Стремление к логической дешифровке образа неистребимо в современном человеке, и оно становится существенной составной частью всякого художественного восприятия62. В системе такого мышления осознанный, уже не мифологический и даже не карнавальный, а собственно художественный гротеск может заключать "смысл" не вполне адекватный "чувственному образу" и выражать некое широкое обобщение жизненных закономерностей. В этом случае "смысл" будет шире образа.
Когда гротеск поступает на службу к сатире и обличению, он неизбежно приобретает некий иносказательный смысл, поскольку и вводится гротеск "для создания... далеко идущего представления", "когда более ясное, более правильное формообразование не было бы в состоянии выразить имеющийся здесь глубокий смысл"63. Тогда и прибегают к намеренным смешениям, соединяя несоединимое и смещая реальные пропорции действительности. Логическая дешифровка в этом случае неизбежна.

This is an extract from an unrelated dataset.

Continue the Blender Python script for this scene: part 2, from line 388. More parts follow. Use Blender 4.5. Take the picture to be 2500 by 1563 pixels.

Эта тенденция проявляется всегда, когда создается фантастический образ или ситуация, в которых есть хоть какой-то элемент иносказательности. Уже Аристофан в своих комедиях "Мир" и "Птицы" прочно подчинил фантастику "нефантастическим целям", и современники его, смеясь на представлениях комедии, узнавали в них недавние политические события, а позднейшие исследователи и комментаторы тратили массу усилий, чтобы восстановить этот "смысл", скрытый за фантастическим образом.
По мере развития в европейской культуре рационалистических принципов мышления за гротеском все больше закрепляется подчиненная, служебная роль. Он поступает на службу сатирико-обличительной или отвлеченно-философской тенденции. Однако и в этом случае далеко не все в гротескно-фантастическом образе поддается расшифровке. Мы уже говорили, что в подобной ситуации тенденция, "смысл" обычно шире образа, но в свою очередь и образ в каком-то отношении шире "смысла", весь он в него не укладывается, точнее "смысл" не поглощает целиком гротескный образ. Уже у Аристофана наблюдаем мы некую "избыточность" гротескно-фантастической ситуации.
В пьесе "Птицы" речь идет о постройке стены, отделяющей небо и землю. Строят стену птицы. Для тех политических иносказаний и поучений, которые являются прямой целью автора, достаточно было бы свершившегося факта такой постройки. Однако Аристофан уделяет немалое внимание вестнику, рассказывающему, как строилась стена и кто принимал в этом строительстве участие - кто из птиц носил камни из Ливии, кто воду, кто месил глину и т. д. При этом занятия птиц определены уже их природной "специализацией" - воду носили чибисы и прочие болотные птицы, а глину месили гуси своими перепончатыми лапами. Этот рассказ вестника, прерываемый вопросами и замечаниями Писфетера, занимает немало места в пьесе и кажется не нужным для ее логического содержания. Но он совершенно необходим для полнокровности фантастики и гротеска.